“Grave concerns” about introducing policing direct entry

Posted on March 25, 2014 | Category :Uncategorized | 7,772 Comments

Nick Smart WYPF chairman

THE introduction of direct entry at West Yorkshire Police is an “insult” and a “slap in the face” of hardworking police officers, the force’s federation has said.

Nick Smart, federation chairman (pictured), hit out at the controversial move after his force became the first in the UK to announce plans to open up a superintendent post to applicants from outside the service. He said the Federation have “grave, grave concerns”.

Mr Smart said: “Direct entry candidates will have absolutely no credibility, no experience, and no confidence of the officers they are expected to lead, in situations they have never experienced.

“They will have absolutely no understanding of critical issues such as firearms and public order incidents, and making crucial operational decisions. Officer and public safety could be compromised by inexperienced decision making. Direct entry will increase the possibility of unnecessary harm and risk to public, officers the individual, and the organisation.”

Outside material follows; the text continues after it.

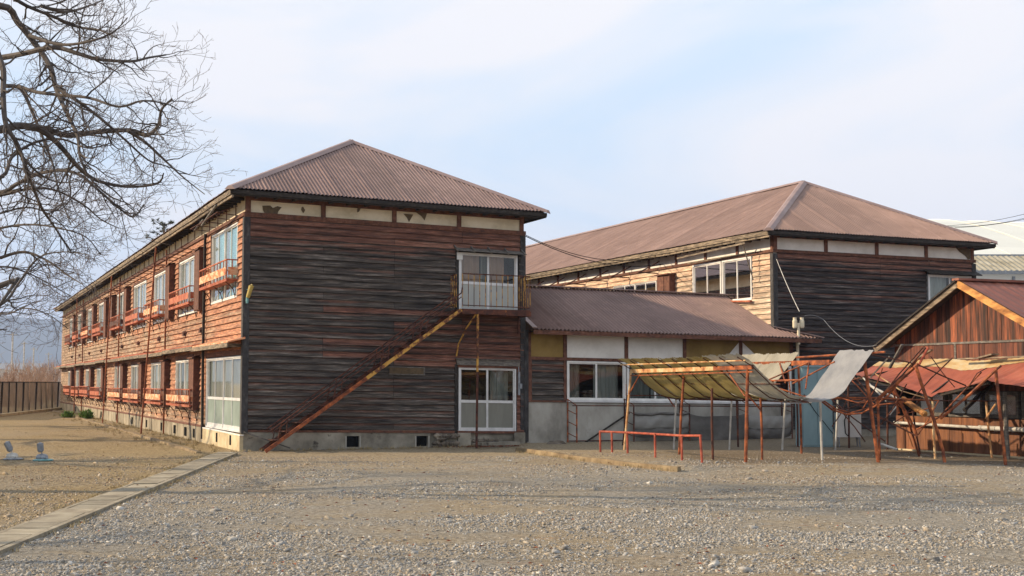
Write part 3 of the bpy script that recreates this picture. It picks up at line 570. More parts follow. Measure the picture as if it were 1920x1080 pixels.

Mr Smart added: “It is not good for the service, and it is certainly not good for the public to have this scheme. We have the talent already from warranted officers at all ranks within the service, perhaps that is where we should start. You simply cannot teach experience. You cannot buy credibility.”

Direct entry was introduced by the Government last year to widen the talent pool in policing and bring in new people from a diverse range of backgrounds.

Neil Bowles, chairman of South Yorkshire Police Federation, said he had no objections to HR specialists, accountants or lawyers joining forces in specific, specialist roles – however he said they should “certainly not be operational commanders.”

He added: “Commanders need operational experience and credibility to lead operational officers.”

Federated ranks are not the only ones opposed to the scheme.

Last year Sir Peter Fahy, chief constable of Greater Manchester Police, said he would not be parachuting people into the senior ranks, adding: “You would expect superintendents to have at least 15 years of frontline policing. If you put them in charge of an operation like policing Old Trafford, you can guarantee they will have a massive experience of dealing with public events.

“If you put a Tesco manager in charge of something like that, it would be a recipe for disaster.”

Mr Smart added: “We have grave, grave concerns about direct entry. It is a huge slap in the face, and very de-motivating, to existing officers within the service who aspire to the superintending ranks. We feel that we currently have the talent within West Yorkshire Police.”

West Yorkshire Police Chief Constable Mark Gilmore said: “As Chief Constable I am committed to using every opportunity to reach and recruit the very best talent available as West Yorkshire Police works towards providing a world-class policing service to all our communities.

“I fully recognise the skills, experience and leadership talent that already exists within the service and this exciting new opportunity to try something different in no way replaces it but will complement it.”

Policing Minister Damian Green said: “I am delighted that West Yorkshire Police is using direct entry as an additional tool to recruit top-class talent.

“Their work with the College of Policing to ensure that all direct entry recruits are adequately supported is very encouraging.

“A combination of the strong leadership already in the force, and the improved nurturing of internal talent through the College of Policing, means that we will have a police force that is even better at fighting crime.”